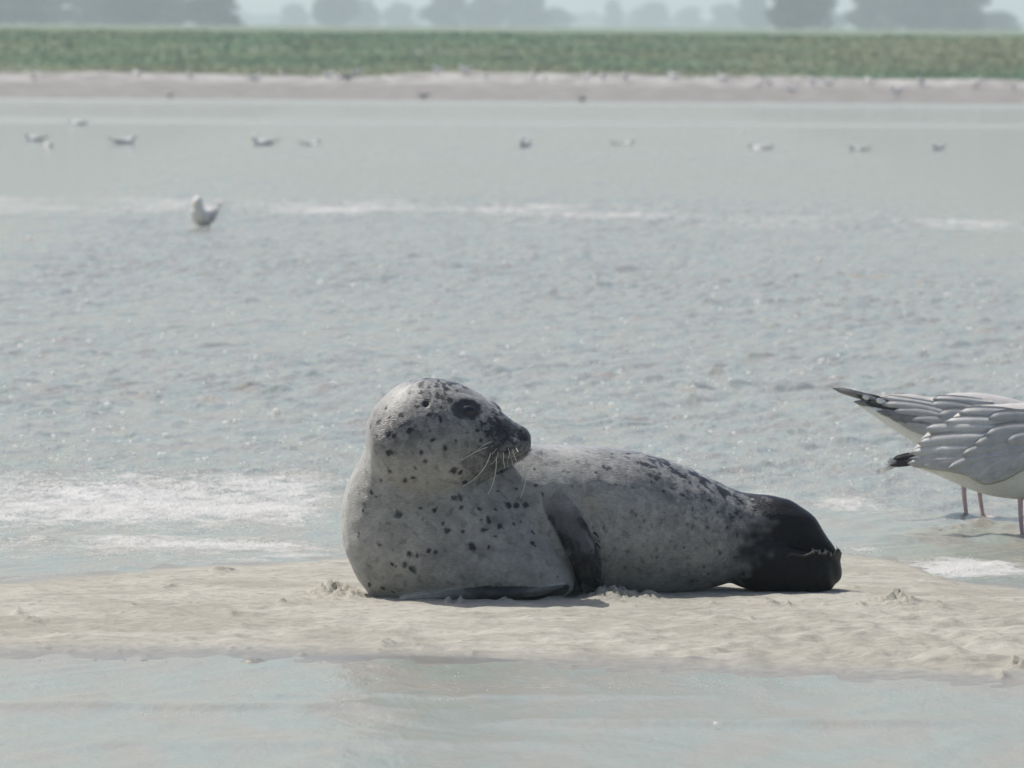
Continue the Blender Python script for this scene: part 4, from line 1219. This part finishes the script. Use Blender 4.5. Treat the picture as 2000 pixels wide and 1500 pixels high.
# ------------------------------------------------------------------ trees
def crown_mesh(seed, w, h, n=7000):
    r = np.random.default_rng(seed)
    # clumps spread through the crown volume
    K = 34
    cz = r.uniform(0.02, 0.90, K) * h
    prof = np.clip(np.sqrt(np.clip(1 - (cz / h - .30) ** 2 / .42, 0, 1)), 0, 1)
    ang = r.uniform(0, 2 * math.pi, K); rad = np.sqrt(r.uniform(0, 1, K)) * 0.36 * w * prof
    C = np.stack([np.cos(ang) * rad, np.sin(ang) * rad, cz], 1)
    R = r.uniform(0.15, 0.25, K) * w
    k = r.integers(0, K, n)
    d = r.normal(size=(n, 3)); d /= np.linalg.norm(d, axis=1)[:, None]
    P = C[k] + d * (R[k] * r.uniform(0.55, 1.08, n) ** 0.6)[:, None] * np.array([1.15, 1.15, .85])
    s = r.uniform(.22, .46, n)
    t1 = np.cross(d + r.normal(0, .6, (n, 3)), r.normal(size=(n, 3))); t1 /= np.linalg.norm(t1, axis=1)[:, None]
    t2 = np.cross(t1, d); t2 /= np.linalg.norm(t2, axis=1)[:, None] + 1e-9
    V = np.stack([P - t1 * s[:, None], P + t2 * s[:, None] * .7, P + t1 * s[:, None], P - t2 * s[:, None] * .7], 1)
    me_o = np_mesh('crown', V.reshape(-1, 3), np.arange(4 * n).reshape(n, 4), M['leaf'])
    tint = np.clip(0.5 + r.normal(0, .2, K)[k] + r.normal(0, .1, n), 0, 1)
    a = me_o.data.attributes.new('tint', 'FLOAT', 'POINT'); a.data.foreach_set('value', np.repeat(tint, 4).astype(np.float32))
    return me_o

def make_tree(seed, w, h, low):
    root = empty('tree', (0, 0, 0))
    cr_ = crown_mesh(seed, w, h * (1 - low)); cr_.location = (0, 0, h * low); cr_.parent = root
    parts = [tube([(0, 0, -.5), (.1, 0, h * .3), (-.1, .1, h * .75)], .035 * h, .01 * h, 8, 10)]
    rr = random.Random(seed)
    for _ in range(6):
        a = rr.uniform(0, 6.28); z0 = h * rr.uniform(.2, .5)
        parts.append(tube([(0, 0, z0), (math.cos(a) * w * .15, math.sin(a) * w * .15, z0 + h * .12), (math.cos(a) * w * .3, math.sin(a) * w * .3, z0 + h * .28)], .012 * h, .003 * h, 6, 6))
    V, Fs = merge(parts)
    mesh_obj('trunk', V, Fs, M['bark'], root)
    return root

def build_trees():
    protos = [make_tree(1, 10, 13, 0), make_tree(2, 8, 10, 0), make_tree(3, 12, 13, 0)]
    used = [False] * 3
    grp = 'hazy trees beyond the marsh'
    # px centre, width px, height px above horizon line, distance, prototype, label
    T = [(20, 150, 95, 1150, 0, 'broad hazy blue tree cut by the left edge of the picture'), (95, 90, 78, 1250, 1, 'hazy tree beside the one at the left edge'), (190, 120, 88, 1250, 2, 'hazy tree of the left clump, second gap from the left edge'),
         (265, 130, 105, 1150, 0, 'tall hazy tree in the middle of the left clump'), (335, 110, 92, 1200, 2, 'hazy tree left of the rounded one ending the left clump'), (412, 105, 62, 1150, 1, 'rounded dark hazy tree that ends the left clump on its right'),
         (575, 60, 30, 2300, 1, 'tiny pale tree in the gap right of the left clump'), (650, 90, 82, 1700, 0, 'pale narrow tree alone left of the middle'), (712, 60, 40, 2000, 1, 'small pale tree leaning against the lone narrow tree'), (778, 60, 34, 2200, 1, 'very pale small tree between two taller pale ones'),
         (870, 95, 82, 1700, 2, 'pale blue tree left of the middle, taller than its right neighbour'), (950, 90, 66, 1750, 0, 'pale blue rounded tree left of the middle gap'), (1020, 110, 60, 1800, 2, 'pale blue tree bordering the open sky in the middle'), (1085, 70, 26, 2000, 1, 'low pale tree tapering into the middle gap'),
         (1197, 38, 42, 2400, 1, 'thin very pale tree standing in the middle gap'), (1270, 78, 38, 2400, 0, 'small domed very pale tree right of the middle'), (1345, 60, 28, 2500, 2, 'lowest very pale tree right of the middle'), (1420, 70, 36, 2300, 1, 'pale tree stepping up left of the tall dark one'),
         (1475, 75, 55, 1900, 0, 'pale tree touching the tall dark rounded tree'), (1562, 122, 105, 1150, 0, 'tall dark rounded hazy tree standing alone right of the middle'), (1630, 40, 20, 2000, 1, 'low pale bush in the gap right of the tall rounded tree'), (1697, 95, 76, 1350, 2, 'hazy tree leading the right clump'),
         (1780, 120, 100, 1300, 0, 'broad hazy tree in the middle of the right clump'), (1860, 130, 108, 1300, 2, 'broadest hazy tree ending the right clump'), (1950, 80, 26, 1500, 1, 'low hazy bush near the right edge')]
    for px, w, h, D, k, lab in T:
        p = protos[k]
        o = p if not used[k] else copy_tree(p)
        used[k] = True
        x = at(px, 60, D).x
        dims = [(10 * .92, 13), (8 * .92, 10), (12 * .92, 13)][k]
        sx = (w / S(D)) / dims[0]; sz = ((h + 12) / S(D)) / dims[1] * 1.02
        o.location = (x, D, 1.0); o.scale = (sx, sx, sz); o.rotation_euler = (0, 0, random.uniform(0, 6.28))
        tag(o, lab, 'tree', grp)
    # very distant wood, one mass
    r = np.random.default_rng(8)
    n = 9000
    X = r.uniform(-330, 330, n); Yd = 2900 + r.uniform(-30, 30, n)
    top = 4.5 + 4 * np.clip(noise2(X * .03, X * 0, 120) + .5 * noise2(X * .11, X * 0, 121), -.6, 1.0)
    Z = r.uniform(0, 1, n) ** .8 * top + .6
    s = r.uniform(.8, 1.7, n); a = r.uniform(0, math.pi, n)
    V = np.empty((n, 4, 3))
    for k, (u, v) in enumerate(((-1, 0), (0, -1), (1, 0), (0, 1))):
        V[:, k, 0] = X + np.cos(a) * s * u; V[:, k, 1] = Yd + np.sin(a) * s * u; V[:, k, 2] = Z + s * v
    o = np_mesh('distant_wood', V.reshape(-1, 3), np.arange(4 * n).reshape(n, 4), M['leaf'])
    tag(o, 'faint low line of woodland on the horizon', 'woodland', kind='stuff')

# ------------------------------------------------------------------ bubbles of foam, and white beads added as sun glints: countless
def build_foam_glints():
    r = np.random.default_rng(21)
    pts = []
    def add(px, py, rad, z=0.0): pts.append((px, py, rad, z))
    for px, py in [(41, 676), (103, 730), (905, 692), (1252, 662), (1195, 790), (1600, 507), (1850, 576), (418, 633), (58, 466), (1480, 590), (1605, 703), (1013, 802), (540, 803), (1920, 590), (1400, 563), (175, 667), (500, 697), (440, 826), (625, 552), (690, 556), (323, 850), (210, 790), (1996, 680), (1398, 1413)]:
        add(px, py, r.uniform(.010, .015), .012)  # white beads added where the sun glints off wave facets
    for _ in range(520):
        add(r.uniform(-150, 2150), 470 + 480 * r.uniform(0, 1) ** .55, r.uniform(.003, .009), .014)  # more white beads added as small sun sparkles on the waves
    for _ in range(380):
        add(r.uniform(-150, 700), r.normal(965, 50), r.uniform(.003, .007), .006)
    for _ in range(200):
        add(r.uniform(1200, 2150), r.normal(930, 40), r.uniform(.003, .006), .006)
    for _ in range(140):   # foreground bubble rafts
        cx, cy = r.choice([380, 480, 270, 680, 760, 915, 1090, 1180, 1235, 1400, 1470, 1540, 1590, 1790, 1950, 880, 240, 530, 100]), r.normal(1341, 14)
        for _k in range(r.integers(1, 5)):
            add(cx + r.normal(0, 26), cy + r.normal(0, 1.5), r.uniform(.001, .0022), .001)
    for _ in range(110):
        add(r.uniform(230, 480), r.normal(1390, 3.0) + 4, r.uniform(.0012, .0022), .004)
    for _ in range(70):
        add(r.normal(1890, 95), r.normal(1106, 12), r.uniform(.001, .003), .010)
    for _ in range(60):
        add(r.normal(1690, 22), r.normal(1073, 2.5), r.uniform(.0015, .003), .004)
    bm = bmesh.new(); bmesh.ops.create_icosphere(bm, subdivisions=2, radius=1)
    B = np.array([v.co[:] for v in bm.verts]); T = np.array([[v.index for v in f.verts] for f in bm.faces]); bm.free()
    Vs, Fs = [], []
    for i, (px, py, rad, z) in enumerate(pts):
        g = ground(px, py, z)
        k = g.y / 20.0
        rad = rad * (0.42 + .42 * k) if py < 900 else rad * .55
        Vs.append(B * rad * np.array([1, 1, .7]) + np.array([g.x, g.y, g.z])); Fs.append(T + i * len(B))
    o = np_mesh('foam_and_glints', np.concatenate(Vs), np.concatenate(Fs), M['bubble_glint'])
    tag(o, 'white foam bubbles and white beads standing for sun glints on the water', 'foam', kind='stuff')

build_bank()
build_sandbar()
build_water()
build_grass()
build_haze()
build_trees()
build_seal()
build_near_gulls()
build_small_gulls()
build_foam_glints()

● ● ● ● ● ● ●

SET EXERCISE: Restate, line by line and word for word, everything from the top of the material through the line that contains "return me_o". Leave pictures out.

ANSWER:
Continue the Blender Python script for this scene: part 4, from line 1219. This part finishes the script. Use Blender 4.5. Treat the picture as 2000 pixels wide and 1500 pixels high.
# ------------------------------------------------------------------ trees
def crown_mesh(seed, w, h, n=7000):
    r = np.random.default_rng(seed)
    # clumps spread through the crown volume
    K = 34
    cz = r.uniform(0.02, 0.90, K) * h
    prof = np.clip(np.sqrt(np.clip(1 - (cz / h - .30) ** 2 / .42, 0, 1)), 0, 1)
    ang = r.uniform(0, 2 * math.pi, K); rad = np.sqrt(r.uniform(0, 1, K)) * 0.36 * w * prof
    C = np.stack([np.cos(ang) * rad, np.sin(ang) * rad, cz], 1)
    R = r.uniform(0.15, 0.25, K) * w
    k = r.integers(0, K, n)
    d = r.normal(size=(n, 3)); d /= np.linalg.norm(d, axis=1)[:, None]
    P = C[k] + d * (R[k] * r.uniform(0.55, 1.08, n) ** 0.6)[:, None] * np.array([1.15, 1.15, .85])
    s = r.uniform(.22, .46, n)
    t1 = np.cross(d + r.normal(0, .6, (n, 3)), r.normal(size=(n, 3))); t1 /= np.linalg.norm(t1, axis=1)[:, None]
    t2 = np.cross(t1, d); t2 /= np.linalg.norm(t2, axis=1)[:, None] + 1e-9
    V = np.stack([P - t1 * s[:, None], P + t2 * s[:, None] * .7, P + t1 * s[:, None], P - t2 * s[:, None] * .7], 1)
    me_o = np_mesh('crown', V.reshape(-1, 3), np.arange(4 * n).reshape(n, 4), M['leaf'])
    tint = np.clip(0.5 + r.normal(0, .2, K)[k] + r.normal(0, .1, n), 0, 1)
    a = me_o.data.attributes.new('tint', 'FLOAT', 'POINT'); a.data.foreach_set('value', np.repeat(tint, 4).astype(np.float32))
    return me_o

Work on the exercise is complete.